Fonti e Bibl.: La biografia intellettuale di Resta è ricostruibile da vari contributi: un suo profilo è pubblicato in A. Asor Rosa, Dizionario della letteratura italiana del Novecento, Torino 1992, s.v.; un bilancio dei suoi studi umanistici si legge in Per G. R. (1921-2011), Atti della giornata di studi, Roma… 2011, a cura di C. Bianca, in Roma nel Rinascimento, 2011 (in partic.
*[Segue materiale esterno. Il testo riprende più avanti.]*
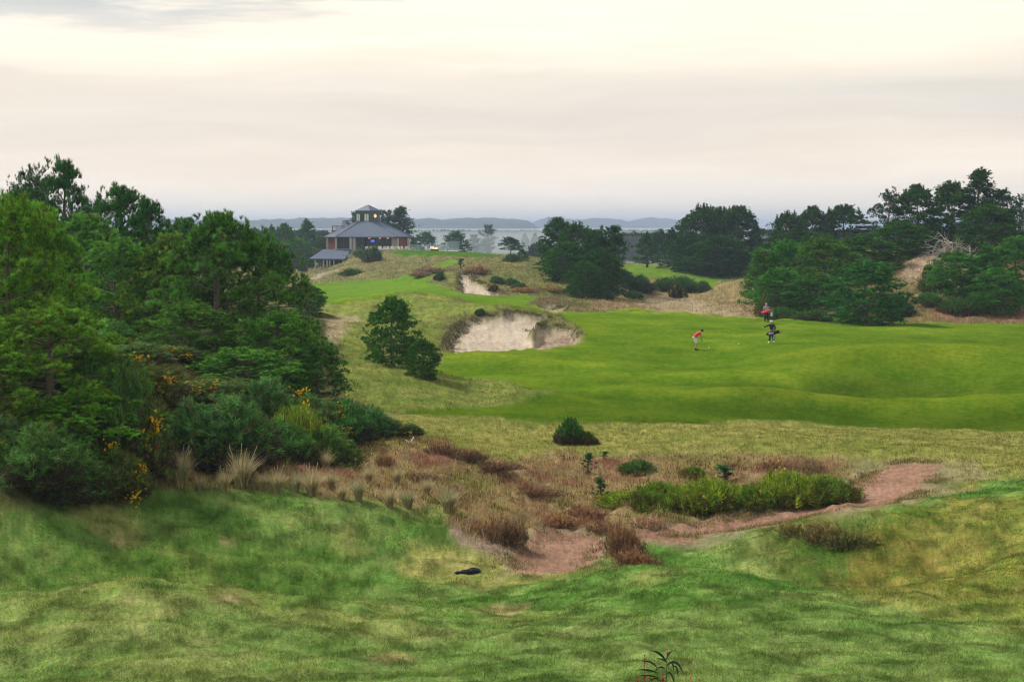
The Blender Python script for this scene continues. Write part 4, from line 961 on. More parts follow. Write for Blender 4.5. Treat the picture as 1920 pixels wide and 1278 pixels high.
# heather clumps
for i, (u, v, wp, hp, tn_, lb) in enumerate([(1165,1040,84,70,(1,1,1),'red brown heather clump between the two stretches of path'), (1195,1058,60,40,(1.2,1.1,1),'low russet heather at the right foot of the path clump'),
        (948,1020,80,60,(0.9,1,1),'dark heather hummock left of the near path'), (905,1000,60,36,(1.3,1.3,1.2),'faded heather tuft on the bare bank left of the near path'),
        (1548,1012,110,38,(0.8,1.1,0.8),'dark hummock of heather right of the path bend'), (1590,1020,70,40,(0.7,1.2,0.7),'olive heather at the right of the dark hummock'), (1490,1000,70,26,(0.9,1.3,0.8),'small heather tuft left of the dark hummock'),
        (1140,1000,60,30,(1,1,1),'red heather touching the top of the path clump'), (1220,990,80,30,(1.6,1.8,2),'grey brown heather above the path'), (1000,930,60,30,(1,1,1),'heather clump in the hollow below the lone bush'),
        (880,862,60,24,(0.8,0.8,0.9),'dark heather on the dune crest right of the gorse bank'), (930,880,60,22,(0.8,0.8,0.9),'dark heather lower on the dune crest'), (830,850,60,24,(0.8,0.8,0.9),'dark heather next to the gorse bank end'),
        (1100,968,60,28,(1.1,1,1),'red heather in the hollow left of the gorse mat'), (1050,985,70,26,(1.2,1.1,1),'russet heather above the near path'), (1370,880,60,18,(1,1,1),'heather fringe left part above the gorse mat'), (1450,878,70,18,(1,1,1),'heather fringe middle part above the gorse mat'),
        (1530,882,70,20,(0.9,1,1),'heather fringe right part above the gorse mat'), (720,870,50,22,(1,1,1),'dark heather on the dune among pale grass'), (780,900,50,22,(0.9,0.9,1),'dark heather low on the dune among pale grass'), (650,850,50,18,(1,1,1),'dark heather near the yellow green gorse'),
        (850,930,50,22,(1,1,1),'heather at the right foot of the dune'), (1330,955,40,24,(1,1,1),'brown heather in front of the gorse mat'), (820,510,60,14,(1.2,1.4,1.5),'purple heather left of the small upright pine'), (790,518,50,12,(1.2,1.4,1.5),'purple heather on the upper slope furthest left'),
        (890,512,40,18,(1.3,1.4,1.5),'purple heather right of the small upright pine'), (985,548,60,12,(1.2,1.3,1),'brown heather on the bank below the bunker shrubs'), (1040,545,50,12,(1.3,1.6,1),'brown heather between bunker bank and central clump')]):
    p = hit(u, v); d = p.y
    plant(S_HEATH, p, wp / F * d, hp * 0.85 / F * d, lb, 'heather', 'heather clumps', tn_, sink=0.04)

# ---- tussocks of tall dune grass
def blades(P, h, w, bend, rg, seg=3, dirs=None):
    """arched tapering blades; P (n,3), h (n,), w (n,)"""
    n = len(P); a = rg.random(n) * 2 * PI if dirs is None else dirs
    o = np.stack([np.cos(a), np.sin(a), np.zeros(n)], 1)
    s = np.stack([-np.sin(a + 0.6), np.cos(a + 0.6), np.zeros(n)], 1)
    V = []
    for i in range(seg + 1):
        f = i / seg
        c = P + np.array([0, 0, 1.0]) * (h * (f - 0.28 * bend * f * f))[:, None] + o * (h * bend * f * f * 0.75)[:, None]
        ww = w * (1 - f) * 0.5
        if i < seg: V += [c - s * ww[:, None], c + s * ww[:, None]]
        else: V += [c]
    K = 2 * seg + 1
    V = np.stack(V, 1).reshape(-1, 3)
    T = []
    for i in range(seg - 1): T += [[2 * i, 2 * i + 1, 2 * i + 3], [2 * i, 2 * i + 3, 2 * i + 2]]
    T += [[2 * seg - 2, 2 * seg - 1, 2 * seg]]
    T = (np.array(T)[None] + (np.arange(n) * K)[:, None, None]).reshape(-1, 3)
    return V, T, np.repeat(np.arange(n), K)
def tussock(seed, n=260, green=0.4):
    rg = np.random.default_rng(seed)
    r = 0.10 * np.sqrt(rg.random(n)); a = rg.random(n) * 2 * PI
    P = np.stack([np.cos(a) * r, np.sin(a) * r, np.zeros(n) - 0.03], 1)
    V, T, idx = blades(P, 0.70 + 0.35 * rg.random(n), np.full(n, 0.017), 0.10 + 0.60 * rg.random(n) ** 1.5, rg, 4, dirs=a + rg.normal(size=n) * 0.5)
    g = rg.random(n) < green
    c = np.where(g[:, None], np.array([0.30, 0.35, 0.20]), np.array([0.58, 0.46, 0.26])) * (0.6 + 0.7 * rg.random((n, 1)))
    root = empty('grass_tussock'); np_mesh('blades', V, T, M_GRASS, root, c[idx])
    hb = MB()
    for i in range(9):
        q = P[rg.integers(0, n)]; a_ = rg.random() * 6.28; t_ = (q[0] + math.cos(a_) * 0.25, q[1] + math.sin(a_) * 0.25, 0.85 + 0.2 * rg.random())
        hb.tube([tuple(q), (q[0] + math.cos(a_) * 0.08, q[1] + math.sin(a_) * 0.08, 0.5), t_], [0.004, 0.003, 0.006], 4)
    hb.build('seed_stalks', plain('dry_stalk', (0.45, 0.35, 0.2), 0.9), root)
    return root, V[:, 0].max() - V[:, 0].min(), V[:, 2].max()
S_TUS = Stock([lambda: tussock(201, 420, 0.55), lambda: tussock(202, 380, 0.25)])
for u, v, wp, hp, k, lb in [(338,912,80,64,0,'tall grey green tussock furthest left, in front of the gorse'), (452,915,90,66,1,'tall straw coloured tussock right of the grey green one'), (420,922,50,40,1,'small tussock between the first two tall ones'),
        (375,920,40,30,0,'short tussock tucked beside the leftmost tall tussock'), (520,922,56,42,1,'third tussock along the dune foot'), (585,928,70,54,1,'golden tussock in the middle of the dune foot'), (555,922,46,36,0,'short tussock left of the golden tussock'),
        (672,938,50,44,0,'grey tussock right of the golden tussock'), (730,950,56,44,1,'straw tussock at the lower dune foot'), (765,952,60,40,0,'low tussock right of the lower straw tussock'), (840,958,76,50,0,'wide grey green tussock furthest right on the dune'),
        (690,905,46,34,1,'tussock higher up among the heather of the dune'), (610,880,46,34,1,'pale tussock higher on the dune below the gorse'), (620,915,50,34,0,'small grey tussock behind the golden tussock'), (640,935,44,34,1,'thin straw tussock right beside the golden tussock'),
        (490,918,44,34,1,'low straw tussock right of the second tall one'), (800,925,44,34,1,'pale tussock on the right flank of the dune'), (1575,935,40,44,1,'dry tussock growing through the right end of the gorse mat'), (745,905,40,30,1,'thin tussock in the heather of the dune'), (290,905,50,44,1,'dry tussock at the foot of the flowering gorse')]:
    p = hit(u, v); d = p.y
    plant(S_TUS, p, wp / F * d * 1.3, hp * 1.15 / F * d * prnd.uniform(0.85, 1.1), lb, 'grass tussock', 'tussocks along the dune', k=k, sink=0.02)

# ---- low grass of the ground as one mass each
def grass_mass(name, n, mask, rmin, rmax, hmin, hmax, wk, bend, label, seed, colmul=(1, 1, 1), power=1.0, mixf=0.5, hvar=None):
    rg = np.random.default_rng(seed)
    uu = rg.random(n) * 2460 - 270
    d = rmin * (rmax / rmin) ** (rg.random(n) ** power)
    x = (uu - 960) / F * d
    m = sample(mask, x, d) > rg.random(n) * 0.6 + 0.35
    x = x[m]; d = d[m]; n = len(x)
    z = sample(Z, x, d); a = sample(cA, x, d); b_ = sample(cB, x, d)
    t_ = np.clip(rg.normal(size=n) * 0.3 + mixf + noise2(x * 1.3, d * 1.3, seed) * 0.9, 0, 1)[:, None]
    c = (a * (1 - t_) + b_ * t_) * ((0.6 if rmax < 70 else 0.85) + (0.95 if rmax < 70 else 0.5) * rg.random((n, 1)) ** 1.3) * np.array(colmul)
    hh = (hmin + (hmax - hmin) * rg.random(n)) * (0.6 + 1.1 * np.clip(noise2(x * 1.1, d * 1.1, seed + 3) * 1.4 + 0.35, 0, 1))
    V, T, idx = blades(np.stack([x, d, z - 0.012], 1), hh, wk * d, bend * (0.4 + rg.random(n)), rg, 1 if hmax < 0.12 else 2)
    cc = c[idx]
    o = np_mesh(name, V, T, M_GRASS, None, np.clip(cc, 0, 1))
    return tag(o, label, None, None, 'stuff')
nearm = mL * (1 - mP) * (1 - 0.6 * np.clip(mPf, 0, 1))
grass_mass('lawn_grass', 820000, nearm, 17, 60, 0.03, 0.075, 0.00055, 0.9, 'short shaggy green and straw grass of the foreground lawn', 301, (1.25, 1.25, 1.15))
mh2 = mH * (1 - mP) * (1 - mPf * 0.7)
grass_mass('dune_grass', 190000, mh2, 34, 64, 0.10, 0.34, 0.00042, 0.9, 'dry straw coloured grass of the dune and hollow', 302, (1.3, 1.25, 1.2), mixf=0.2)
grass_mass('heather_cover', 90000, mh2 * smst(nB + nD * 0.5, -0.1, 0.25), 34, 64, 0.06, 0.22, 0.0007, 0.5, 'brown and reddish heather between the grass', 303, (0.75, 0.55, 0.60), mixf=1.0)
grass_mass('rough_grass', 310000, np.clip(mT + mLr * 0.9 + mLb, 0, 1), 50, 125, 0.05, 0.13, 0.00050, 0.8, 'tan and green rough grass beyond the hollow', 304, (1.0, 1.0, 1.0), mixf=0.45)
grass_mass('slope_grass', 190000, np.clip(1 - mF - mG - mS - mP - mCp - mT - mLr - mL - mSv * 0.6, 0, 1), 110, 330, 0.15, 0.5, 0.00045, 0.8, 'rough dune grass on the far slopes', 305, (1.1, 1.1, 1.0), mixf=0.4)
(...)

G. Albanese, L’umanesimo di G. R.: filologia e storia; C. Bianca, G. R. nella storia degli studi umanistici); un profilo completo del maestro e dell’accademico linceo è in C. Delcorno, Commemorazione di G. R., in Atti della Accademia nazionale dei Lincei, Rendiconti, cl. di scienze morali, storiche e filologiche, s. 9, XXIII (2012), pp. 189-198, e in G. R. studioso e maestro…, cit.; all’ultimo progetto è dedicato il volume Il Ritorno dei classici nell’Umanesimo. Studi in memoria di G. R., a cura di G. Albanese et al., Firenze 2015, ma si veda altresì G. R. studioso e maestro…, cit., pp. 73-104. Si vedano anche i profili a lui dedicati nelle miscellanee promosse per celebrare la conclusione della sua carriera accademica dalla facoltà di lettere e filosofia di Messina (Monumenta Humanitatis. Studi in onore di G. R., Messina 2000), e da tutta l’Italianistica nazionale a «testimonianza di un consenso trasversale [...] unanime, nel quale si esprime il riconoscimento e l’apprezzamento di un ruolo culturalmente e civilmente rilevante svolto, da sempre, da Gianvito Resta» (Studi di filologia e letteratura italiana in onore di G. R., a cura di V. Masiello, Roma 2000, p. VII).